### Instructions for the task
Find "tree(x, y, h, w_, M_leafd, 'dark" in the data, then restate the line it sits in and every later line word for word, ending with the last line.

### Dataset section
——————

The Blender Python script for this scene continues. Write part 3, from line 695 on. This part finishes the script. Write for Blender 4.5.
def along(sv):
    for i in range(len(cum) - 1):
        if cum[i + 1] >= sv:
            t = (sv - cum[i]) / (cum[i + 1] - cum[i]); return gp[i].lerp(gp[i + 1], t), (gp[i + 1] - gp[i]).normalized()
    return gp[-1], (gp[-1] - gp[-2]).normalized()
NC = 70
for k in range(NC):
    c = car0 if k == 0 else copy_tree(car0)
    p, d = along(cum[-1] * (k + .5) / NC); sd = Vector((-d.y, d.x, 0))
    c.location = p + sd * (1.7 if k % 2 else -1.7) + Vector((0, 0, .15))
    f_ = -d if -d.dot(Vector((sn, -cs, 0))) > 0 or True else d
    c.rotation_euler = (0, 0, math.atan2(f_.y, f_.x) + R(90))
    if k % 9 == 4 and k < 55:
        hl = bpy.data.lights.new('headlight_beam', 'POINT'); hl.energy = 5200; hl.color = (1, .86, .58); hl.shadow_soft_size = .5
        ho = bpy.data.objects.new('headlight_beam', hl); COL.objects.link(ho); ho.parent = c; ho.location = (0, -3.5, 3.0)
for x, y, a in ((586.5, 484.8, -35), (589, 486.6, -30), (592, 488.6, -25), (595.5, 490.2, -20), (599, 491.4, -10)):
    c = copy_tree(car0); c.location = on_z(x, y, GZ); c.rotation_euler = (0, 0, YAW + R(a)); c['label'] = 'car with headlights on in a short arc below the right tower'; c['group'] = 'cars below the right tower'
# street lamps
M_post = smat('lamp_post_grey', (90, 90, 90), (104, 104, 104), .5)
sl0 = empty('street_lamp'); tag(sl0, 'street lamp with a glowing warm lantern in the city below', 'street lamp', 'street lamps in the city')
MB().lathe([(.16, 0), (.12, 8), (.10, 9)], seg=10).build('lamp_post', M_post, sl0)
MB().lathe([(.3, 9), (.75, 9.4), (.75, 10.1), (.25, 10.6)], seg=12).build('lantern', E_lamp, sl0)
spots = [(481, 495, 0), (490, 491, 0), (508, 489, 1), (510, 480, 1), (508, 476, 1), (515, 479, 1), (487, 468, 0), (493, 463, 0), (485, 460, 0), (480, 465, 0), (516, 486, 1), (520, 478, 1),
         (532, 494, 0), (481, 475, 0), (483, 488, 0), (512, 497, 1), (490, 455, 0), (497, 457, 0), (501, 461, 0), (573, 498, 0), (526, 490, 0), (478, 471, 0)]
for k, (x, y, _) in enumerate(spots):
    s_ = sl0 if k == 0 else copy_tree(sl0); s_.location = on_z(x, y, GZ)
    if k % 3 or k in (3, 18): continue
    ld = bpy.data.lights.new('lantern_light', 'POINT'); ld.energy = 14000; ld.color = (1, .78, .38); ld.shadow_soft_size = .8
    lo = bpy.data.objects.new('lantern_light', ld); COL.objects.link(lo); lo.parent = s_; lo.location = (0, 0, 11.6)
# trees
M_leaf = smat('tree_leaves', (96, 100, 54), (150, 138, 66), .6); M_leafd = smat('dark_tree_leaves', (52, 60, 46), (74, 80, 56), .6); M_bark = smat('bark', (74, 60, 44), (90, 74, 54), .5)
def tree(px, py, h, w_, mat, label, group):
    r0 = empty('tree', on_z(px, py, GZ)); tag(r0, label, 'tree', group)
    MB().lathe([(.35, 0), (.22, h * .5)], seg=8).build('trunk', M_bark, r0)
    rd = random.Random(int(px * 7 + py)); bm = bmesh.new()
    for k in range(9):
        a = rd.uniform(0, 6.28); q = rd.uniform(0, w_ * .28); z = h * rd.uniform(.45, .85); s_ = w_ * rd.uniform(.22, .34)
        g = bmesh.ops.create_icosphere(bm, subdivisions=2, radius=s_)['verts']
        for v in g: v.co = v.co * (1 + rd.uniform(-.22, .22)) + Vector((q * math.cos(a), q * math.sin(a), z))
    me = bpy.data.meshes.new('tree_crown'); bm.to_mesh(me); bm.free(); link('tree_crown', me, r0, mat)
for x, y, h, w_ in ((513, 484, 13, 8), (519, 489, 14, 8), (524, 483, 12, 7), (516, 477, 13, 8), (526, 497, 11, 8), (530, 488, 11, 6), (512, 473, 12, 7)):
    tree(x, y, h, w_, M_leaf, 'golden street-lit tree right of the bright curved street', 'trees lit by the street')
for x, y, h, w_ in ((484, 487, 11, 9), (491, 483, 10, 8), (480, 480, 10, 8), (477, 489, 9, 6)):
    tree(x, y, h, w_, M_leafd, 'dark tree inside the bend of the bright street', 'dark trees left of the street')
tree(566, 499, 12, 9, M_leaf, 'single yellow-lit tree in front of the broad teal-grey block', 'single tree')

——————

### Result
    tree(x, y, h, w_, M_leafd, 'dark tree inside the bend of the bright street', 'dark trees left of the street')
tree(566, 499, 12, 9, M_leaf, 'single yellow-lit tree in front of the broad teal-grey block', 'single tree')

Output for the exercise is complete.